After receiving my Ph.D. from Ohio State in 1991, I returned to the Dearborn area for a position in the Ford Research Laboratory. I soon came to miss the academic life, and in a display of shockingly poor judgment, the Natural Sciences department welcomed me back to teach General Chemistry in the evenings. Imagine my excitement to be back to my old stomping grounds, but on the other side of the desk! I soon discovered the joy of working with students, hearing their stories, helping them learn and grow, and watching them master new material. During the day I worked with a world-class group of Ford scientists and engineers, building my research portfolio, and in the evenings I honed my teaching skills.
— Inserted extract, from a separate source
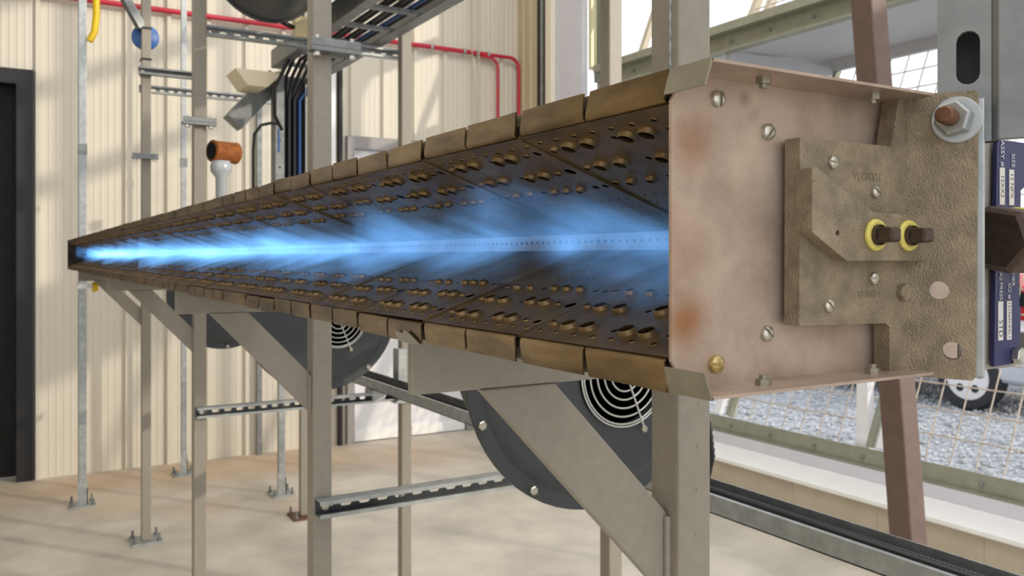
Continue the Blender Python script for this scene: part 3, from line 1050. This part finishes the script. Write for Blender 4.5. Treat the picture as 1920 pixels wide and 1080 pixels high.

That combination of experiences put me in the position to return to the academy full-time in 2004. Years at Ford made this chemist look like a chemical engineer, and now I teach and do research at the boundary of of two in my faculty position at the University of Notre Dame.

I have had many good breaks and great mentors along the way. But the people and the environment at UM-Dearborn gave me the solid foundation to build on.